▶ _To do_: Repeat exactly, please, the lines that begin at the start of the listing and end at the line holding "from mathutils import".

※

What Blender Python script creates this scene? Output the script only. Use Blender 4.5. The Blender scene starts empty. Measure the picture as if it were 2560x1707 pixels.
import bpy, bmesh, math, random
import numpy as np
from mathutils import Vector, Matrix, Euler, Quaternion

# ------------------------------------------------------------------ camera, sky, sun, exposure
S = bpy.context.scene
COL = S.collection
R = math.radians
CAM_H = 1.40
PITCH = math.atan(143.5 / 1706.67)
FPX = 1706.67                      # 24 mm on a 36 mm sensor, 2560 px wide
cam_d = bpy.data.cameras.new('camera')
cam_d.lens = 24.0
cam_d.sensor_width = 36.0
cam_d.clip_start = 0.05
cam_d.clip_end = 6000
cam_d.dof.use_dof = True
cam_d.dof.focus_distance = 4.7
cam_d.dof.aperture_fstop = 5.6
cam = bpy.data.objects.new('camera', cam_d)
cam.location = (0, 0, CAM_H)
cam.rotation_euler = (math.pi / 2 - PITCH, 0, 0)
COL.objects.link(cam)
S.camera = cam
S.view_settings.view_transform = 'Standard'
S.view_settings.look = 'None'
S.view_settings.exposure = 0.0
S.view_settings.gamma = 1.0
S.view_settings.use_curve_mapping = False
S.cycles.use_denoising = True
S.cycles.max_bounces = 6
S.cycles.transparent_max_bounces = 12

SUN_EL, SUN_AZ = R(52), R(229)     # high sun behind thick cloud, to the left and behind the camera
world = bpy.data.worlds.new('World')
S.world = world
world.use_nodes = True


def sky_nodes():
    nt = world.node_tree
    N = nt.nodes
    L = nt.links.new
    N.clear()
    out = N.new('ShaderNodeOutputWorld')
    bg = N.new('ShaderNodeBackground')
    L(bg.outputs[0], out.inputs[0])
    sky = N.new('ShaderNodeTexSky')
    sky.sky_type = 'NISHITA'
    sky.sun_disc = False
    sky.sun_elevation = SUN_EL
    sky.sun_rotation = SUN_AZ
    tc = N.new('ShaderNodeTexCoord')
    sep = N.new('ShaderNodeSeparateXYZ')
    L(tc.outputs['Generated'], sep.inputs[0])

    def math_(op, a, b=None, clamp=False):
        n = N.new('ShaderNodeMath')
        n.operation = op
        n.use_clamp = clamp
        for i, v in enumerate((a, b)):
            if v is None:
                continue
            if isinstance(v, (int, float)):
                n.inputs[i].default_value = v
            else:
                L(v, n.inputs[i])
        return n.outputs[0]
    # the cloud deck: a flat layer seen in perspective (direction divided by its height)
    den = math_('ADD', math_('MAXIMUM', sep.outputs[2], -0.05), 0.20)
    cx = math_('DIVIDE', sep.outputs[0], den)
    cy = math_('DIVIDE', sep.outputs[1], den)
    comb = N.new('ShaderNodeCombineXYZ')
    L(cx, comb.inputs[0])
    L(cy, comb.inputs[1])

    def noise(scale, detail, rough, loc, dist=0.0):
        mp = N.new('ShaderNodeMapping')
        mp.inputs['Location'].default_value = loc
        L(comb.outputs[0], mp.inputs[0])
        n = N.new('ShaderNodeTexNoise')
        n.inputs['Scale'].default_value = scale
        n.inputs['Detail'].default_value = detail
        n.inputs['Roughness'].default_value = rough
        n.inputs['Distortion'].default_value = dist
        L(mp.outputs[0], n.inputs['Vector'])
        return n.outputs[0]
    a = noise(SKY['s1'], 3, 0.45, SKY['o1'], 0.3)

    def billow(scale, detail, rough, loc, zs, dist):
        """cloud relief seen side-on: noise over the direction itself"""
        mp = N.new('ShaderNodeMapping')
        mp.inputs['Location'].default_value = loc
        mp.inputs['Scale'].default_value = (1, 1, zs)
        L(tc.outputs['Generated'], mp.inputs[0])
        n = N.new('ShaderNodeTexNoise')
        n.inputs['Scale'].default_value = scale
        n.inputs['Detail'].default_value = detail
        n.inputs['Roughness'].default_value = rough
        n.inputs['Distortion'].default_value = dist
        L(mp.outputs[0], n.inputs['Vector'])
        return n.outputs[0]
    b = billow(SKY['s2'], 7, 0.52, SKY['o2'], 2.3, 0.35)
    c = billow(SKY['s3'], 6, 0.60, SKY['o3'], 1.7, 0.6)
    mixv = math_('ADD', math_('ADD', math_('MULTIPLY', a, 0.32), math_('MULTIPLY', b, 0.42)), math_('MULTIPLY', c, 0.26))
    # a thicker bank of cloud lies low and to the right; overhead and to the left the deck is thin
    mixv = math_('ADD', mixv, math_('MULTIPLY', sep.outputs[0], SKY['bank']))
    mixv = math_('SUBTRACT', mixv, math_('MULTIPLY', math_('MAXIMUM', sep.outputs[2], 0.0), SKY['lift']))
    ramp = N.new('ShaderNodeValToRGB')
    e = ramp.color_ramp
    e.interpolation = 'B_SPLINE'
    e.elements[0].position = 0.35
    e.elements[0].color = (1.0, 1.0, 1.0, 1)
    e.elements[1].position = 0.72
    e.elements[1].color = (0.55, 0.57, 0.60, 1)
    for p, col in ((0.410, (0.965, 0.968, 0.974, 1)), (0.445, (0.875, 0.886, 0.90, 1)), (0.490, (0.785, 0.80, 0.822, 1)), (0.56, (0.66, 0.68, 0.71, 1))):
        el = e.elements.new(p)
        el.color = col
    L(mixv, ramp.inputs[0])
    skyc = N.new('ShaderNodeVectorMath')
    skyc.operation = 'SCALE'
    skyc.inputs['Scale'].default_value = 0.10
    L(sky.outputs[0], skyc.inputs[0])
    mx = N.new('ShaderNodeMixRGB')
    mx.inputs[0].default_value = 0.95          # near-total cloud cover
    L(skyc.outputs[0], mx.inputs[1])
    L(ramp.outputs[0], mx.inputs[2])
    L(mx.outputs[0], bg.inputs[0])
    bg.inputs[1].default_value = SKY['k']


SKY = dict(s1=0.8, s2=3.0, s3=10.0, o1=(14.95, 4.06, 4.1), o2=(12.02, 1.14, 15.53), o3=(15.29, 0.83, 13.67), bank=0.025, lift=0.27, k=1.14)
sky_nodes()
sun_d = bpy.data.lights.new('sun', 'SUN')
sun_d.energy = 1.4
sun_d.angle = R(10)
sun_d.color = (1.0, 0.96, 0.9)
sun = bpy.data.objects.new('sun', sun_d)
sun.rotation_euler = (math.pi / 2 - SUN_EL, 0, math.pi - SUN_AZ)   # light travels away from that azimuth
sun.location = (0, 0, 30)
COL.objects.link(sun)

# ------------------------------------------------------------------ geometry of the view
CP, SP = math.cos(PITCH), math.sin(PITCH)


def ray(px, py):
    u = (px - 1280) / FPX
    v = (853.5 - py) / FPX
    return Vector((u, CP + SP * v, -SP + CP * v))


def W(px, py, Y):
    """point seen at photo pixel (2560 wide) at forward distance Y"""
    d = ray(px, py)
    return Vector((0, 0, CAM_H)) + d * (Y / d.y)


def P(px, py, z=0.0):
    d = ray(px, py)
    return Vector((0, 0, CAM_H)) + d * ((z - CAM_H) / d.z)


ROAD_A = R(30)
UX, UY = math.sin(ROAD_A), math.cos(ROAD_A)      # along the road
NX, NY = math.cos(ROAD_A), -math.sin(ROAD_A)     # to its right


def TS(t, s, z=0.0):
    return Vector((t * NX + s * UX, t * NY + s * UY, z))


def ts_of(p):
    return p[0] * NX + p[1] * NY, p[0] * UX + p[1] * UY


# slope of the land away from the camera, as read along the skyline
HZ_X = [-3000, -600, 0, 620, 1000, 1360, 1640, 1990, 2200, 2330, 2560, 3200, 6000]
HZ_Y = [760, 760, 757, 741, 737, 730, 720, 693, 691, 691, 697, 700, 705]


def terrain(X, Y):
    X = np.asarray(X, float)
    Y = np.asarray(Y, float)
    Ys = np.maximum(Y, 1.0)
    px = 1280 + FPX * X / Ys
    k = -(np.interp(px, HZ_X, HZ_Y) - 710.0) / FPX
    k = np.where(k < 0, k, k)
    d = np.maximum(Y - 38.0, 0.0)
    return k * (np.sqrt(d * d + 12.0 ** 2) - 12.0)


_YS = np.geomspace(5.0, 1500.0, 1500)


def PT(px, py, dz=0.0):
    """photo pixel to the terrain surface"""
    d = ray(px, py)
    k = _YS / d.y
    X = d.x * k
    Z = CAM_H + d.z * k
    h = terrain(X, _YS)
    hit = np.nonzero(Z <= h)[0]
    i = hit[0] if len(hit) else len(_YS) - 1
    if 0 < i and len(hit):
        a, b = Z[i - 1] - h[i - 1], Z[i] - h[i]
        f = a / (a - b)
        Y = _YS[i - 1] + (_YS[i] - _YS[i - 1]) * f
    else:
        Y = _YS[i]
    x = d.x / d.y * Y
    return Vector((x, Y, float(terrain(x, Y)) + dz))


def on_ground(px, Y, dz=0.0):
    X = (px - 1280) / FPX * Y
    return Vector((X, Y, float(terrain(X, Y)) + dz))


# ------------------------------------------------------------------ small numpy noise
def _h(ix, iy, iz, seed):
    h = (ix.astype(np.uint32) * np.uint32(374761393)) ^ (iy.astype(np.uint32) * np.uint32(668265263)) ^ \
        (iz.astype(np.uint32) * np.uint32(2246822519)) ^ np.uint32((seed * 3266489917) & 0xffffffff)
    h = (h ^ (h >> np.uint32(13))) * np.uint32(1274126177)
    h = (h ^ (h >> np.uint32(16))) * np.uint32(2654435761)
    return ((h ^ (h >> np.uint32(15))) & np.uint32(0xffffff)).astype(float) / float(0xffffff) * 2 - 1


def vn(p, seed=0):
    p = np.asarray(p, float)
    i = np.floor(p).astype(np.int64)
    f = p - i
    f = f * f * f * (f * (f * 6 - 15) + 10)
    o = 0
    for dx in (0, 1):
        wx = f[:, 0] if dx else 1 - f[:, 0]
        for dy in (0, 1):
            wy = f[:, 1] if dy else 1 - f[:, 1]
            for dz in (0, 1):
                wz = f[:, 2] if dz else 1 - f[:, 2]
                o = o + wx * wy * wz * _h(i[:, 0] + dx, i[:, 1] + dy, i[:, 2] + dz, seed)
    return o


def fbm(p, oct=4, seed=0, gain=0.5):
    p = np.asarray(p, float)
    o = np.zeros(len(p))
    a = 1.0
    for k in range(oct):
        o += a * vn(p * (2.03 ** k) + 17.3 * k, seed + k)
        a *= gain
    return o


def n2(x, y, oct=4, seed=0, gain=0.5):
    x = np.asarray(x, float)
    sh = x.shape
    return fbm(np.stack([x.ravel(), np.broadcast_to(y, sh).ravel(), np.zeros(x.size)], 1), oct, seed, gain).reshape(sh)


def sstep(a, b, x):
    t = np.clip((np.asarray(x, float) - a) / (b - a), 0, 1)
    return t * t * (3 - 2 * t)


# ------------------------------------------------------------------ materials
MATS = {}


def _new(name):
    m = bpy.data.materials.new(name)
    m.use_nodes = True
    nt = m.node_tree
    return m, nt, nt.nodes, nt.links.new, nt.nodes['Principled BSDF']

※

▶ _Output for this task_:
What Blender Python script creates this scene? Output the script only. Use Blender 4.5. The Blender scene starts empty. Measure the picture as if it were 2560x1707 pixels.
import bpy, bmesh, math, random
import numpy as np
from mathutils import Vector, Matrix, Euler, Quaternion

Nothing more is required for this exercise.